Monday, October 17, 2016

Spanning the Generations - 250 years is within human understanding

100 years is considered a long time but it is really only at the extreme of a single human life.   100 years ago is history but a history that we can still have some personal first hand connection with and in fact has a human we can have connection to up to 250 years of history personally.   As humans we have to be thinking in the terns of hundreds of years and not a couple decades

I am 51 years old now and I have personal memories of world events from the early 1970s which is a span of around 44 years.   My experience of history increases through knowing my parents and my grandparents generation.

My father was born in 1922 and his memories went back to the late 1920s.   My personal connection to history through first hand stories from my father goes back 85 years, not far off 100 years.  If do the same with my mother's father this takes the stories I have been exposed to to 105 years ago because he was born in 1902, more than a century ago.   As a child my grandmother told me stories of the First World War and the Estonian War of Independence.

Admittedly these timeframes have been getting longer as I get older.   For my kids the range is shorter but they connect with the history I can tell them and the same will be true of my grandkids.

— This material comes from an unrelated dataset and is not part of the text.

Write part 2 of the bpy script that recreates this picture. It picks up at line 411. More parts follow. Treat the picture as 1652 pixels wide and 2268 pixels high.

The point of all this is that a couple of centuries is not a long time for humans but we act as if 50 years is a long time.   We fail to see the long term as being relevant because it seems so far.   I also use my family as the way to view this because family has historically been the way we connect the generations.

Vancouver is very young it was founded in the same year my grandfather was born.   Canada was founded in 1867 when my great grandfather was 13.   Fort Victoria was founded a scant six years before my great grandfather was born.   What was have done in such a short span of human history should shock us.

My sister met her maternal line great grandmother Gabrielle, born in 1870, when she was young.  That is 146 years.   We must think in much, much longer terms.